Unfortunately, later I found out that the banana plantations contribute to the demise of the sea turtle population. Surrounding each of the banana bunches is a blue bag used as a pesticide. During harvest time nobody assures that all of the bags make it into the garbage, so a lot of bags end up in the nearby rivers and are washed into the ocean. Once they arrive in the ocean the sea turtles mistake them, and other plastics, for jelly fish, which is the  main food source for sea turtles. The turtles eat them and choke on them because they can’t properly digest plastic.

I’m super sad because I’m a huge banana fan. I even bought banana paper when I first got here because it was made from recycled banana peels and leaves. The cover said 17 to 20 trees are saved when so and so tons of banana paper is made. They also had coffee paper. But now I’m stuck in a conundrum, save the turtles or the trees? I guess there’s always a trade off somewhere along the way, but I’d love if there was just someone to regulate the plantations.

Each plantation we passed boasted either Del Monte, Dole or Chiquita. I bet if enough people wrote to them about these concerns it would do something. But then, maybe it would do nothing. Nobody knows because there aren’t enough people here for anyone to notice. Seriously, this town we’re in has about 20 houses and that’s it. There’s not even a store.

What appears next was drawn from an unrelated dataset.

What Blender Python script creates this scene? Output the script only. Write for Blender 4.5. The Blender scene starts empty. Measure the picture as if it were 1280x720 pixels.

Well, enough about that. I should be talking about happy things. I SAW MY FIRST BABY SEA TURTLES TODAY! I took some pictures but I still can’t download pictures, so you’ll have to wait til I get to a better computer or get home. The turtles are adorable though and only about the size of my hand.

I can’t wait to go out tonight on patrol and look for the mommy turtles. It’s nearing the end of the season though so they say we’ll mostly only see babies and very few mommies, if any at all.

Kay, I’ll write again soon when I have more to say or pictures to post. Miss you all tons!